AddingAChefCookbook - noahgibbs/madscience GitHub Wiki

Adding an Existing Chef Cookbook

Chef cookbooks often have recipes, which can be included by just adding them to the runlist and, if necessary, adding a block of config information for them.

If the cookbook needs attributes set like node['mysql']['server_root_password'], those go in the node's JSON file (like app-server.json.erb) directly. You can find the attributes in the cookbook's documentation, or by reading through the source, especially cookbook_name/attributes/default.rb.

Adding a New Custom Chef Cookbook

To do this, you'll need to write a cookbook. There's lots of good documentation online, and you can start by renaming an existing cookbook. A minimal cookbook may have only a metadata.rb file and one recipe.

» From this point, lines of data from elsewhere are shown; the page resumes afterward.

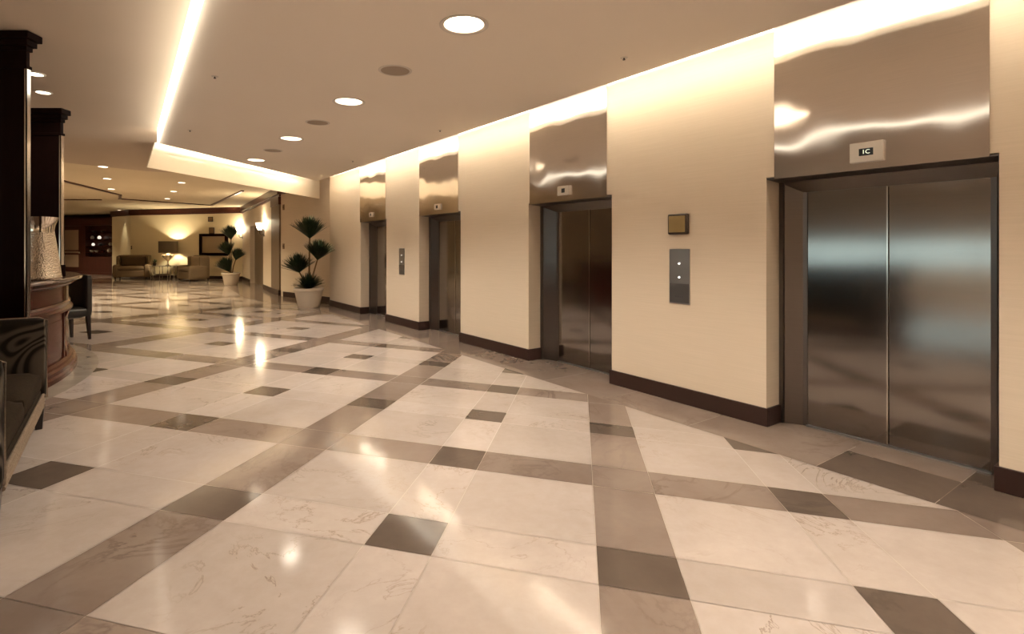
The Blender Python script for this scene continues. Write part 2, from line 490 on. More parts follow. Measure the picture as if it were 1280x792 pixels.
for k, (s0, s1, h0, h1, dl, sp) in enumerate(LIFTS):
    c = (s0+s1)/2
    e = thing('elevator', LIFT_LABELS[k], 'elevator', (*P(c, DW), 0.0), WROT, 'elevators along the right wall')
    X = lambda s: c-s
    xl, xr, d0, d1 = X(s1)+0.003, X(s0)-0.003, X(dl), X(2*sp-dl)
    d1 = min(d1, xr-0.03)
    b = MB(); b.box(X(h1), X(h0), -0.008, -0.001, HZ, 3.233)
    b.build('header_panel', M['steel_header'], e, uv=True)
    b = MB()
    for sgn, xo, xd in ((1, xl, d0), (-1, xr, d1)):
        pr = [(xo, .195), (xo+sgn*.032, .195), (xo+sgn*.036, .215), (xd-sgn*.03, .275), (xd, .279), (xd, .345), (xo, .345)]
        b.prism(pr, 0.004, HZ+0.01)
    b.prism([(.0, HZ), (.015, HZ+.0), (.20, HZ-.012), (.279, 1.895), (.345, 1.895), (.345, HZ+.012), (.0, HZ+.012)], xl, xr, axis='x')
    b.build('door_frame', M['steel_frame'], e, uv=True)
    xs = X(sp)
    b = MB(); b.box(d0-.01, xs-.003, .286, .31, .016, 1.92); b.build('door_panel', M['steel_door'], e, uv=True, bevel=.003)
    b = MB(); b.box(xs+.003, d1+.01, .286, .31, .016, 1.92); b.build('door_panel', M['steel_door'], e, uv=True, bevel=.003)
    b = MB(); b.box(xs-.011, xs-.0015, .281, .289, .016, 1.895); o = b.build('door_edge', M['chrome'], e)
    b = MB(); b.box(d0-.005, d1+.005, .265, .35, .003, .014); b.build('sill', M['steel_plate'], e)
    ds, z0, z1, w, ww = DISP[k]
    x = X(ds)
    b = MB(); b.box(x-w/2, x+w/2, -.032, -.008, z0, z1)
    pi_ = b.build('position_indicator', M['plate_light'], e, bevel=.003)
    zc = (z0+z1)/2
    b = MB(); b.box(x-ww/2, x+ww/2, -.0335, -.031, zc-.025, zc+.025); b.build('display', M['black'], pi_)
    if k == 0:
        me = text_mesh('1C', 0.042)
        me.materials.append(M['digit'])
        o = bpy.data.objects.new('digits', me); COL.objects.link(o); o.parent = pi_
        o.location = (x, -.0345, zc); o.rotation_euler = (R(90), 0, 0)

def call_panel(s0, s1, z0, z1, label, d):
    c = (s0+s1)/2; w = (s1-s0)/2
    e = thing('call_panel', label, 'elevator call panel', (*P(c, DW), z0), WROT, 'elevator call panels')
    h = z1-z0
    b = MB(); b.box(-w, w, -.008, -.001, 0, h); b.build('plate', M['steel_plate'], e, bevel=.002)
    b = MB(); b.box(-w+.006, w-.006, -.0095, -.0079, .012, h*.37); b.build('lower_plate', M['slate'], e)
    for zz in (h*.735, h*.485):
        b = MB(); b.prism([(.009*math.cos(t*PI/8), zz+.009*math.sin(t*PI/8)) for t in range(16)], -.013, -.008, axis='y')
        b.build('button', M['button'], e)
    b = MB()
    for q in range(5): b.box(-.045+q*.018, -.032+q*.018, -.0105, -.0094, h*.12, h*.12+.014)
    b.build('engraving', M['engrave'], e)
call_panel(2.925, 3.140, 0.922, 1.435, 'large steel call panel with two lit buttons under the bronze plaque', 0)
call_panel(8.755, 8.975, 0.943, 1.435, 'small distant steel call panel on the pier between the far elevators', 0)
pl = thing('wall_plaque', 'square dark bronze plaque with a gold face above the near call panel', 'plaque', (*P(3.032, DW), 1.57), WROT)
b = MB(); b.box(-.102, .102, -.045, -.001, 0, .192); b.build('frame', M['bronze'], pl, bevel=.012)
b = MB(); b.box(-.085, .085, -.0485, -.044, .02, .172); b.build('face', M['gold'], pl, bevel=.002)

# ------------------------------------------------------------------ CEILINGS AND COVES
def flat(name, pts, z, m, thick=0.04):
    b = MB(); b.prism([(p[0], p[1]) for p in pts], z, z+thick)
    return struct(b.build(name, m))
BND = [(-13.5, 4.9), (-8.69, 11.2), (-7.71, 12.5), (-4.4, 14.1), (-3.0, 14.6)]
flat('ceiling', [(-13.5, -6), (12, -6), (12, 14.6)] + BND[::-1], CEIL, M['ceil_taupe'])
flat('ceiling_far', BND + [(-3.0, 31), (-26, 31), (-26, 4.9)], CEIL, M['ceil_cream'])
TZ = 3.04
# floating tray panel with a light slot all round
PA, PB = (-4.782, 8.060), (-3.716, 12.617)
GAP = 0.40
pe = P(13.2, DW-GAP); pn = P(-5.6, DW-GAP)
PL = (1.92, -2.19)
KZ = 1.59/1.71
DLXY = [(-0.062, 4.066), (-1.447, 6.21), (-2.842, 8.311), (-4.236, 10.37), (1.33, 1.93), (2.70, -0.20)]
tray = flat('ceiling_tray', [PA, PL, pn, P(12.54, DW-GAP), PB], TZ, M['ceil'], 0.02)
b = MB()
for x, y in DLXY: b.lathe([(.15, TZ-.05), (.15, TZ+.14)], 40, x*KZ, y*KZ)
cut = b.build('hole_cutter', M['ceil'])
md = tray.modifiers.new('holes', 'BOOLEAN'); md.object = cut; md.solver = 'EXACT'
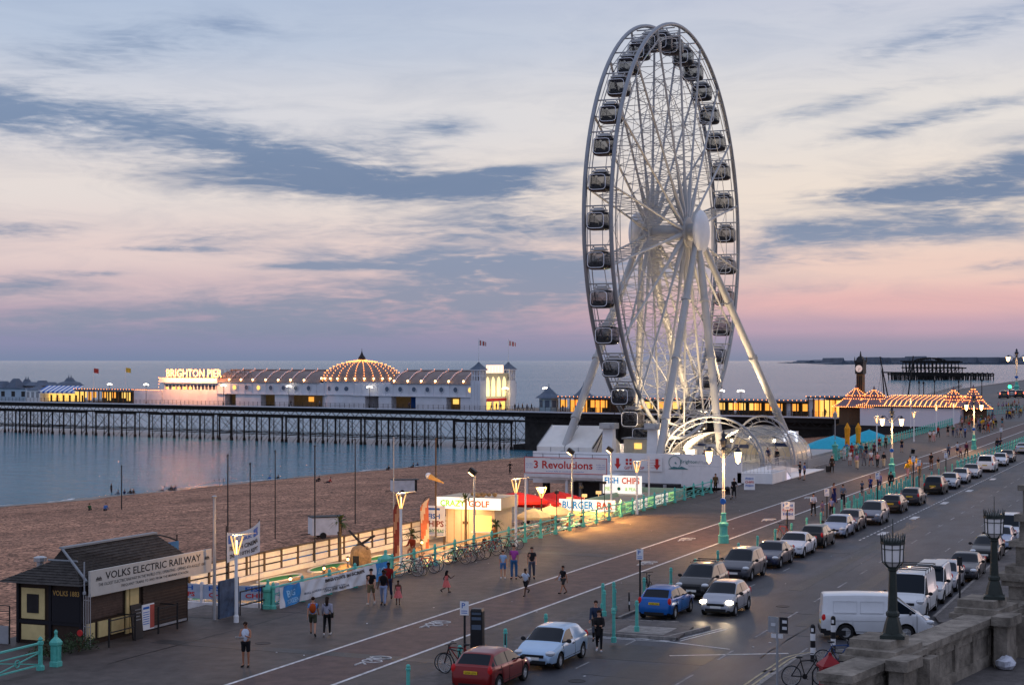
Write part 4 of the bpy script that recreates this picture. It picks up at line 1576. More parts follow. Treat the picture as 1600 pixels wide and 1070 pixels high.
 def lit_row(t, p0, p1, v, zt, n, pat):
  a, c = U(p1, v), U(p0, v)
  b = MB()
  b.bb(c, a, v - 9, v + .9, zt, zt + .35)
  b.bb(c, a, v - 9.2, v - 9, DZ, zt)
  b.build('roof', M['slate'], t)
  a, c = c, a
  for k in range(n):
   x0, x1 = a + (c - a) * k / n, a + (c - a) * (k + 1) / n
   MB().bb(x0 - .1, x0 + .1, v - .1, v + .1, DZ, zt).build('post', M['wood'], t)
   ch = pat[k % len(pat)]
   if ch == '.':
    continue
   if ch == 'w':
    MB().bb(x0 + .15, x1 - .15, v - .4, v - .3, DZ, zt - .3).build('panel', M['pierwhite'], t)
   else:
    MB().bb(x0 + .15, x1 - .15, v - .6, v - .5, DZ if ch in 'AY' else 1.3, zt - .4).build('lit_stall', M['amberpane'] if ch in 'aA' else M['yellowpane'], t)
  bulbs('bulb_string', polyline([(a, v + 1.0, zt + .4), (c, v + 1.0, zt + .4)], 1.0), t, .10)
 lit_row(t, 876, 962, -3, 3.35, 11, 'a.AaA.aAa..')
 t = pier_thing('pier_arcade', 'long low pier arcade behind the wheel with many lit bays', 'arcade building')
 lit_row(t, 1122, 1262, -3, 3.2, 17, 'y.yay.ya.aya.wa.a')
 t = pier_thing('pier_arcade', 'bright yellow stall row nearest the dark clock pavilion', 'arcade building')
 lit_row(t, 1263, 1314, -2, 4.1, 6, 'wAYYAY')
 t = pier_thing('pier_arcade', 'short dim pier arcade half hidden by the wheel spokes', 'arcade building')
 lit_row(t, 964, 1118, -3, 3.2, 14, '...ay.a.y....')
 # pier lamp clusters
 for px, v in ((172, -.8), (229, -.8), (350, -.8), (452, -.8), (578, -.8), (790, -1.5), (853, -9), (970, -.8), (1127, -.8), (1158, -.8)):
  u = U(px, v)
  h = 5.0
  t = thing('pier_lamp', 'short dark pier lamp with a bright cluster of globes', 'lamp post', pw(u, v, DZ), PR, 'globe lamps along the pier railing')
  MB().lathe([(.2, 0), (.12, .6), (.07, 1), (.06, h)], 6).build('post', M['dark'], t)
  b = MB()
  for d in (-.7, -.23, .23, .7):
   b.ball((d, 0, h + .15 + (.15 if abs(d) < .5 else 0)), .2, 6)
  b.build('globe', M['lampwhite'], t)
  MB().tube((-.8, 0, h - .1), (.8, 0, h - .1), .04, n=4).build('arm', M['dark'], t)

M['frontcream'] = mat('frontage_cream', (.6, .56, .42), .6, var=.06)
M['archglow'] = glow('lit_arched_window', (1, .84, .46), .8)
M['sign_glow2'] = glow('lit_roof_sign', (1, .7, .5), 1.2)
build_pier()

def build_pier_entrance():
 v0 = 7.0
 t = pier_thing('entrance_pavilion', 'long white walled pavilion with bulb lined hipped roof at the pier entrance', 'pavilion')
 a, c = U(1500, v0), U(1344, v0)
 z0, z1 = -1.0, 2.7
 b = MB()
 b.bb(a, c, -6, v0, z0, z1)
 b.build('wall', mat('lavender_white_render', (.62, .63, .70), .6, var=.05), t)
 b = MB()
 b.bb(a - .2, c + 6, -6, v0 - .3, -8, z0)
 b.build('base', M['dark'], t)
 MB().bb(a - .4, c + .4, -6.4, v0 + .4, z1, z1 + .2).build('gutter', M['dark'], t)
 zr = 4.9
 b = MB()
 b.add([(a - .5, v0 + .5, z1 + .2), (c + .5, v0 + .5, z1 + .2), (c + .5, -6.5, z1 + .2), (a - .5, -6.5, z1 + .2), (a - .3, .6, zr), (c - 4.5, .6, zr)], [(0, 1, 5, 4), (1, 2, 5), (2, 3, 4, 5), (3, 0, 4)])
 b.build('roof', mat('purple_slate', (.16, .12, .14), .6, var=.15, vs=1), t)
 n = 15
 pts = polyline([(a - .5, v0 + .55, z1 + .3), (c + .5, v0 + .55, z1 + .3)], .42) + polyline([(a, .6, zr + .1), (c - 4.5, .6, zr + .1), (c + .5, v0 + .5, z1 + .3)], .45)
 bulbs('bulb_string', pts, t, .10)
 for k in range(n):
  x = a + 1 + (c - a - 5) * k / n
  bulbs('bulb_string', polyline([(x, .7, zr + .12), (x + .6, 3.6, (zr + z1) / 2 + .22), (x - .2, v0 + .4, z1 + .36)], .42), t, .10)
 for px, zz, lab in ((1338, 6.2, 'bulb lined tiered pagoda roof beside the clock tower'), (1366, 5.9, 'bulb lined tiered roof over the pavilion corner'), (1490, 6.0, 'bulb lined bell shaped cupola above the pier entrance'), (1521, 6.3, 'bulb lined bell shaped cupola nearest the promenade lamps')):
  tt = pier_thing('lit_cupola', lab, 'cupola')
  u, v = U(px, 2.5), 2.5
  big = 4.6 if px < 1400 else 3.4
  pr = [(big * 1.1, 2.6), (big * .85, 3.2), (big * .55, 4.2), (big * .42, 4.7), (big * .46, 4.85), (big * .3, 5.4), (.35, zz), (.08, zz + .9)]
  MB().lathe(pr, 8, (u, v, 0)).build('roof', M.get('purple') or mat('purple_slate', (.16, .12, .14)), tt)
  b = MB()
  b.lathe([(big * .8, -1), (big * .8, 2.6)], 8, (u, v, 0))
  b.build('wall', M['wood'], tt)
  pts = []
  for k in range(8):
   an = 2 * PI * k / 8
   pts += polyline([(u + (r + .06) * math.cos(an), v + (r + .06) * math.sin(an), z + .06) for r, z in pr[:-1]], .42)
   for r, z in (pr[0], pr[4], pr[2]):
    a2 = 2 * PI * (k + 1) / 8
    pts += polyline([(u + (r + .06) * math.cos(an), v + (r + .06) * math.sin(an), z + .06), (u + (r + .06) * math.cos(a2), v + (r + .06) * math.sin(a2), z + .06)], .42)
  bulbs('bulb_string', pts, tt, .10)
 t = pier_thing('dark_pavilion', 'dark glazed pavilion under the pagoda roof at the pier root', 'pavilion')
 a, c = U(1344, 4), U(1315, 4)
 b = MB()
 b.bb(a, c, -4, 4, DZ - 1.5, 2.7)
 b.build('wall', M['brown'], t)
 for k in range(3):
  x = a + (c - a) * (k + .5) / 3
  MB().bb(x - .55, x + .55, 4.0, 4.05, .6, 2.2).build('window', M['slate'], t)
 t = pier_thing('entrance_booths', 'glowing amber booths and signs at the pier mouth', 'kiosk')
 a, c = U(1527, 4), U(1503, 4)
 for k in range(4):
  x = a + (c - a) * (k + .5) / 4
  MB().bb(x - .55, x + .55, 1.0, 4.0, 0, 2.5).build('booth', M['wood'], t)
  MB().bb(x - .45, x + .45, 4.0, 4.06, .9, 2.3).build('lit_pane', M['amberpane'] if k % 2 else M['yellowpane'], t)
 MB().bb(a, c, 3.5, 4.4, 2.5, 2.9).build('canopy', M['redink'], t)
 # clock tower
 u = U(1345, 0)
 t = thing('clock_tower', 'dark ornate clock tower with pale dial above lit pavilion roofs', 'clock tower', pw(u, 0, 0), PR)
 z = lambda py: ZP(py, u, 0)
 zb, zd0, zd1, zt = z(612), z(584), z(569), z(556)
 w = .66
 b = MB()
 b.bb(-w, w, -w, w, 3.5, zd0)
 b.bb(-w * 1.25, w * 1.25, -w * 1.25, w * 1.25, zb - .4, zb)
 b.build('shaft', mat('bronze_brown', (.16, .09, .035), .5), t)
 b = MB()
 for x in (-.4, 0, .4):
  b.bb(x - .12, x + .12, w, w + .05, zb + .4, zd0 - .4)
  b.bb(w, w + .05, x - .12, x + .12, zb + .4, zd0 - .4)
 b.build('panel', M['black'], t)
 b = MB()
 b.bb(-.86, .86, -.86, .86, zd0, zd1 + .3)
 b.bb(-1.0, 1.0, -1.0, 1.0, zd1 + .3, zd1 + .5)
 b.lathe([(1.25, zd1 + .5), (.75, zd1 + 1.2), (.5, zd1 + 1.6), (.3, zt - .3), (.05, zt + 1.0)], 4, (0, 0, 0), 0, True)
 for sx in (-1, 1):
  for sy in (-1, 1):
   b.lathe([(.14, 0), (.1, .8), (.02, 1.2)], 5, (sx * .9, sy * .9, zd1 + .4))
 b.build('belfry', M['black'], t)
 zc = (zd0 + zd1) / 2 + .1
 for ang in (0, -PI / 2):
  b = MB()
  b.lathe([(.72, 0), (.72, .06)], 20)
  Mx = Matrix.Rotation(ang, 4, 'Z') @ Matrix.Translation((0, .87, zc)) @ Matrix.Rotation(-PI / 2, 4, 'X')
  b.move(Mx)
  d = b.build('dial', mat('pale_dial', (.75, .62, .56), .5, var=0, emit=(1, .75, .65), es=.35), t)
  b = MB()
  b.box((0, .28, .08), (.07, .6, .02))
  b.box((-.2, 0.0, .08), (.45, .07, .02))
  b.move(Mx)
  b.build('hand', M['ink'], d)

build_pier_entrance()

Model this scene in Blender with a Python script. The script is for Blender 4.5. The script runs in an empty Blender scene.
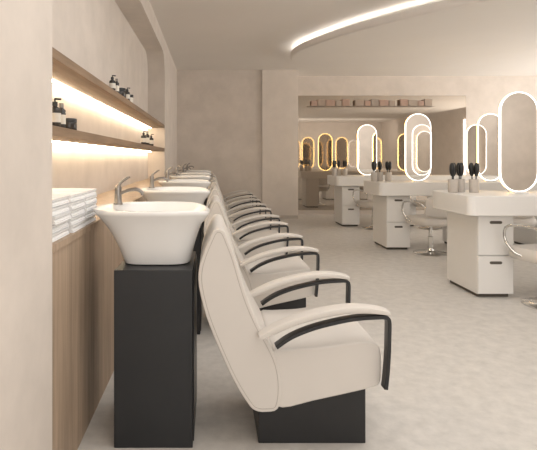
import bpy, bmesh, math, random
from mathutils import Vector, Matrix
random.seed(4)
S = bpy.context.scene
COL = S.collection
PI = math.pi

# ------------------------------------------------------------ materials
def mat(name, col, rough=0.6, metal=0.0, noise=None, bump=0.0, emis=None, estr=0.0, spec=0.5, stretch=(1,1,1), detail=6):
    m = bpy.data.materials.new(name); m.use_nodes = True
    nt = m.node_tree; b = nt.nodes['Principled BSDF']
    b.inputs['Base Color'].default_value = (*col, 1)
    b.inputs['Roughness'].default_value = rough
    b.inputs['Metallic'].default_value = metal
    b.inputs['Specular IOR Level'].default_value = spec
    if emis:
        b.inputs['Emission Color'].default_value = (*emis, 1)
        b.inputs['Emission Strength'].default_value = estr
    if noise or bump:
        tc = nt.nodes.new('ShaderNodeTexCoord'); mp = nt.nodes.new('ShaderNodeMapping')
        mp.inputs['Scale'].default_value = stretch
        nz = nt.nodes.new('ShaderNodeTexNoise')
        nz.inputs['Scale'].default_value = noise[0] if noise else 200
        nz.inputs['Detail'].default_value = detail
        nz.inputs['Roughness'].default_value = 0.62
        nt.links.new(tc.outputs['Object'], mp.inputs['Vector'])
        nt.links.new(mp.outputs['Vector'], nz.inputs['Vector'])
        if noise:
            cr = nt.nodes.new('ShaderNodeValToRGB')
            k = noise[1]
            cr.color_ramp.elements[0].position = 0.3; cr.color_ramp.elements[1].position = 0.7
            cr.color_ramp.elements[0].color = (*[max(0, c*(1-k)) for c in col], 1)
            cr.color_ramp.elements[1].color = (*[min(1, c*(1+k*0.6)) for c in col], 1)
            nt.links.new(nz.outputs['Fac'], cr.inputs['Fac'])
            nt.links.new(cr.outputs['Color'], b.inputs['Base Color'])
        if bump:
            bp = nt.nodes.new('ShaderNodeBump'); bp.inputs['Strength'].default_value = bump
            bp.inputs['Distance'].default_value = 0.004
            nt.links.new(nz.outputs['Fac'], bp.inputs['Height'])
            nt.links.new(bp.outputs['Normal'], b.inputs['Normal'])
    return m
M = dict(
    plaster = mat('plaster', (0.69,0.62,0.555), 0.85, noise=(3.2,0.09), bump=0.07, detail=9),
    plaster2 = mat('plaster_column', (0.73,0.66,0.595), 0.85, noise=(3.0,0.07), bump=0.06, detail=9),
    ceil = mat('ceiling_paint', (0.81,0.77,0.725), 0.9, noise=(1.0,0.02)),
    floor = mat('microcement', (0.63,0.60,0.56), 0.45, noise=(14.0,0.14), bump=0.03, detail=12, spec=0.4),
    panel = mat('pale_oak', (0.45,0.335,0.24), 0.6, noise=(3.0,0.28), stretch=(9,9,0.5), detail=9),
    shelf = mat('walnut_shelf', (0.28,0.185,0.115), 0.5, noise=(3.0,0.35), stretch=(10,0.6,10)),
    leather = mat('cream_leather', (0.63,0.59,0.545), 0.55, noise=(3,0.03), spec=0.3),
    piping = mat('piping_leather', (0.40,0.365,0.325), 0.6, noise=(9,0.05)),
    black = mat('black_lacquer', (0.012,0.012,0.013), 0.35, noise=(5,0.2)),
    dark = mat('charcoal_laminate', (0.014,0.015,0.017), 0.38, noise=(4,0.15)),
    ceramic = mat('white_ceramic', (0.83,0.82,0.80), 0.18, noise=(3,0.01)),
    gun = mat('gunmetal', (0.26,0.24,0.22), 0.30, 0.9, noise=(20,0.1)),
    chrome = mat('chrome', (0.75,0.74,0.72), 0.12, 1.0, noise=(20,0.03)),
    white = mat('white_lacquer', (0.78,0.76,0.73), 0.45, noise=(3,0.02)),
    slot = mat('slot_shadow', (0.10,0.085,0.07), 0.7, noise=(9,0.1)),
    towel = mat('towel_cotton', (0.86,0.85,0.84), 0.95, noise=(60,0.04), bump=0.5),
    mirror = mat('mirror_glass', (0.90,0.88,0.85), 0.02, 1.0, noise=(1,0.01)),
    bronze = mat('bronze_mirror', (0.53,0.47,0.405), 0.035, 0.88, noise=(1,0.02)),
    led = mat('white_led', (1,1,1), 0.5, emis=(1,0.98,0.95), estr=1.9),
    leda = mat('gold_reflection_glow', (1,0.8,0.5), 0.5, emis=(1,0.62,0.20), estr=9.0),  # amber glow added so mirror backs reflect gold in the back wall
    ledw = mat('warm_led', (1,0.9,0.7), 0.5, emis=(1,0.84,0.60), estr=29.0),
    ledc = mat('cove_led', (1,1,1), 0.5, emis=(1,0.97,0.92), estr=11.0),
    bottle = mat('dark_bottle', (0.03,0.025,0.022), 0.25, noise=(10,0.2)),
    paper = mat('paper_label', (0.70,0.65,0.57), 0.7, noise=(30,0.03)),
    pot = mat('grey_pot', (0.55,0.50,0.45), 0.5, noise=(12,0.08)),
    base = mat('skirting', (0.52,0.46,0.40), 0.6, noise=(3,0.03)),
    rosy = mat('dusty_rose_card', (0.42,0.29,0.23), 0.7, noise=(8,0.05)),  # card colours from here on are dulled to carry the mirror's haze
    sand = mat('sand_card', (0.40,0.32,0.26), 0.7, noise=(8,0.05)),
    sage = mat('grey_card', (0.36,0.30,0.25), 0.7, noise=(8,0.05)),
)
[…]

The easiest way to include a new custom cookbook is to put that cookbook under the 'site-cookbooks' directory of your deploy repo. You can also publish your cookbook (very much like a gem) and just include it in your runlist -- the Cheffile will parse the JSON file's runlist and include any cookbooks mentioned.

Chef Versions

Older Chef cookbooks, especially version 10 and earlier, may not be compatible with Chef 12.0.3 used in current MadScience deploys. In general, contact the author about upgrading the cookbook, or look for a cookbook that is currently maintained.

You can also see if the problem is easy to fix, as many are. The author might accept a pull request, or you can copy the cookbook into site-cookbooks and just make the fix locally. That's usually a good idea while waiting for the pull request to be accepted, too.

If necessary you can write your own -- writing one that serves just your own need may be a lot easier than patching a more general cookbook. In that case, definitely put it under site-cookbooks as a custom cookbook.